Evolution has no 'direction' - life doesn't evolve from 'worse' to 'better'; those terms have no meaning in this context. If one must assign some sort of direction to evolution, it would be something like 'life often tends to become more complex over time' - the word 'often' being central here, as there are many examples of organisms becoming simpler with time.
Evolution most certainly has no purpose - a trait evolves because it happens to be advantageous at that given moment. The ability to speak - ie. communicate vocally, following a sort of grammar - seems to have very deep roots, and it is easy to understand why: a sound signal is fast and carries far in both water and air, and it allows you to communicate with little expenditure of energy. You can use it for mating calls or warnings, it can be used to maintain group integrity etc. It is, incidentally, also useful for communicating knowledge: 'I know where there is water, follow me' or 'avoid humans, they are dangerous'.

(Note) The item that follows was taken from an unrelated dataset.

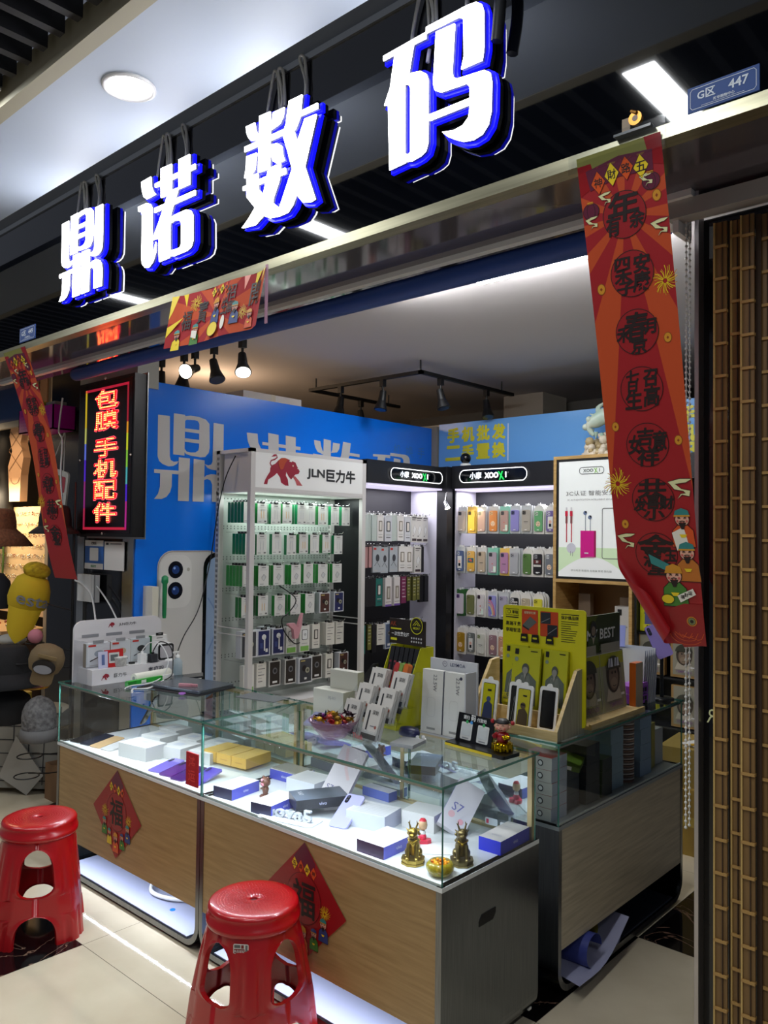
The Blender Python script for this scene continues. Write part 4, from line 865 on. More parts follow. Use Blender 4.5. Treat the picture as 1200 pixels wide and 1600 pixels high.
# =================================================================== WALL RACKS AND THEIR GOODS
rng = random.Random(11)
def ink(h): return mt(h, .5)
def pack(w, h, d, front, side, motif='lines', seed=0, back=None, tab=True, acc='#6a6a6a'):
    """hanging box: local front faces -y, top centre at the origin"""
    b = MB(); F = front if not isinstance(front, str) else mt(front, .4); Sd = side if not isinstance(side, str) else mt(side, .4)
    b.box((-w/2, 0, -h), (w/2, d, 0), [Sd, Sd, F, Sd, F, F]); A = Art(b, plane_S((0, 0, 0), (1, 0, 0), (0, 0, 1)), .0012)
    r = random.Random(seed); G1 = ink(acc); G2 = ink('#b4b4b2'); D_ = ink('#333338')
    if tab: b.box((-w*.22, -.002, 0), (w*.22, .004, .014), BLK if tab is True else tab); b.box((-w*.1, -.003, .006), (w*.1, .0045, .010), GREY)
    if motif == 'cable':
        A.rect(-w*.2, -h*.12, w*.2, -h*.09, G1); A.rect(-w*.3, -h*.2, w*.3, -h*.18, G2)
        for x in (-.14, .12): A.rect(w*x, -h*.75, w*(x+.05), -h*.3, ink('#c4c6c8') if seed % 3 else ink('#e0b46a')); A.rect(w*(x-.02), -h*.4, w*(x+.07), -h*.3, ink('#d6d8da'))
        A.rect(-w*.4, -h*.93, -w*.1, -h*.88, G2); A.rect(w*.2, -h*.93, w*.4, -h*.86, G1)
    elif motif == 'round':
        A.rect(-w*.2, -h*.12, w*.2, -h*.09, G1); A.rect(-w*.32, -h*.22, w*.32, -h*.2, G2); A.poly([(-w*.2, -h*.6), (0, -h*.42), (w*.22, -h*.55), (0, -h*.75)], ink('#c9cbcb')); A.ring([(-w*.2, -h*.6), (0, -h*.42), (w*.22, -h*.55), (0, -h*.75)], w*.03, G1, 2)
        A.rect(-w*.35, -h*.93, w*.0, -h*.88, G2)
    elif motif == 'plug':
        A.rect(-w*.38, -h*.09, w*.38, -h*.05, D_); A.rect(-w*.38, -h*.16, w*.2, -h*.13, G1); A.poly([(-w*.25, -h*.55), (w*.05, -h*.33), (w*.3, -h*.5), (w*.02, -h*.72)], ink('#dfe0e0')); A.ring([(-w*.25, -h*.55), (w*.05, -h*.33), (w*.3, -h*.5), (w*.02, -h*.72)], w*.03, G1, 2)
        A.disc(-w*.2, -h*.76, w*.07, D_); A.rect(-w*.38, -h*.95, w*.38, -h*.86, ink('#3a2f34'))
    elif motif == 'window':
        A.rr(-w*.28, -h*.62, w*.28, -h*.22, w*.06, ink(acc)); A.rr(-w*.16, -h*.58, w*.16, -h*.26, w*.05, ink('#d9d4cc'), 2); A.rect(-w*.3, -h*.76, w*.3, -h*.73, G2); A.rect(-w*.3, -h*.86, w*.3, -h*.83, G1)
    elif motif == 'frame':
        A.rr(-w*.3, -h*.55, w*.3, -h*.15, w*.12, D_); A.rr(-w*.25, -h*.53, w*.25, -h*.17, w*.1, ink('#e4e6e6'), 2); A.disc(w*.02, -h*.34, w*.12, ink('#b9bcbf'), 3); A.rect(-w*.42, -h*.97, w*.42, -h*.78, ink('#7fb45a')); A.rect(-w*.3, -h*.7, w*.3, -h*.67, G2)
    elif motif == 'phones':
        A.rect(-w*.42, -h*.95, w*.42, -h*.05, ink(acc)); A.disc(-w*.1, -h*.42, w*.16, ink('#1a1416'), 2); A.disc(w*.12, -h*.5, w*.15, ink('#a9a893'), 3); A.disc(w*.12, -h*.5, w*.08, ink('#5c5a52'), 4); A.line([(w*.12, -h*.6), (w*.06, -h*.85)], w*.04, D_, 3); A.rect(-w*.1, -h*.86, w*.08, -h*.78, WHT, 3)
        A.rect(-w*.36, -h*.14, -w*.05, -h*.10, ink('#c9b46a'), 3)
    elif motif == 'buds':
        A.rect(-w*.42, -h*.95, w*.42, -h*.05, ink(acc)); A.disc(w*.0, -h*.28, w*.17, WHT, 2); A.rect(w*.0, -h*.8, w*.1, -h*.3, WHT, 2); A.rect(-w*.3, -h*.7, -w*.1, -h*.5, ink('#3b4a80'), 3); A.rect(w*.12, -h*.85, w*.3, -h*.72, WHT, 3)
    elif motif == 'lines':
        for i in range(6): A.rect(-w*.35, -h*(.12+.13*i), w*r.uniform(.0, .38), -h*(.09+.13*i), G1 if i % 2 else G2)
    elif motif == 'dark':
        A.rect(-w*.42, -h*.95, w*.42, -h*.05, ink(acc)); A.disc(0, -h*.4, w*.2, ink('#76787c'), 2); A.disc(0, -h*.4, w*.12, ink('#2a2b2f'), 3); A.rect(-w*.2, -h*.88, w*.2, -h*.8, WHT, 2)
    elif motif == 'swirl':
        A.disc(w*.05, -h*.45, w*.22, ink(acc), 1, h*.14); A.rect(-w*.42, -h*.14, -w*.1, -h*.06, ink('#b8322a')); A.line([(-w*.35, -h*.75), (0, -h*.6), (w*.35, -h*.8)], w*.04, D_, 2); A.rect(-w*.35, -h*.95, w*.1, -h*.91, G2)
    elif motif == 'tall':
        A.rect(-w*.3, -h*.75, w*.3, -h*.3, ink(acc)); A.rect(-w*.12, -h*.7, w*.12, -h*.36, ink('#c9c4b8'), 2); A.rect(-w*.4, -h*.86, w*.4, -h*.84, G1); A.rect(-w*.5, -h, w*.5, -h*.93, ink('#6a4a9a'))
    return b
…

Clearly the ability to communicate clearly is an advantage when you teach others how to make tools, but it is false to look for purpose in this - the only purpose of communication is the purpose the communicator puts into it.
If there's one thing that distinguishes humans from other animals, it's our ability to use language.
Hate to break it to you, but humans aren't the only ones who know and use language. We're not really that distinguishable from many animals if thats your deciding factor. Dolphins, Whales, Octopus ... they all probably would like to have a word with you.
Persistent Volume manager for Kubernetes - https://github.com/dwimsey/openshift-pvmanager
There are many more animals that are known to communicate through sound, some rather sophisticated. Various whales and dolphins are known to use different calls, some primates, even some species of bat are believed to exchange information such as where to find food through sounds. Calls are also a common way of parents finding their children when living in big groups. Of course it's not as advanced as human speech, and almost certainly not useful to communicate about abstract topics. To me, it is a form of speech nonetheless.
Language provides a capacity for learning that is collective and cumulative. The usefulness of language in tool-making and vast numbers of other tasks is obvious.
First, that doesn't tell us whether tool-making preceded language or the reverse.
Second, it doesn't tell us anything about how humans acquired language. Using sounds and/or gestures as symbolic communication elements is hard enough, but that's the easy part, and it can't happen until there is a common set of thoughts to exchange. You need shared language inside the head before you can start speaking and being understood - that's the hard part that linguists puzzle over.
I encourage you to read more about language. It is NOT equivalent to communication, and despite you ostensibly detesting "thinkers in ivory towers", you simple are not going to understand something as complex as language by sitting around anthropomorphizing farm animals.
I studied comparative cognition (anthropology branch) and I can tell you that there are many studies that show that Dolphins use complex, syntactically based language in the wild. Chimps can learn complex language in the lab, but they don't have it in the wild like Dolphins do.
Dolphins also aren't known to use tools. So, this seems to be a obvious counter example to their hypothesis.
My God can beat up your God. Just kidding...don't take offense. I know there's no God.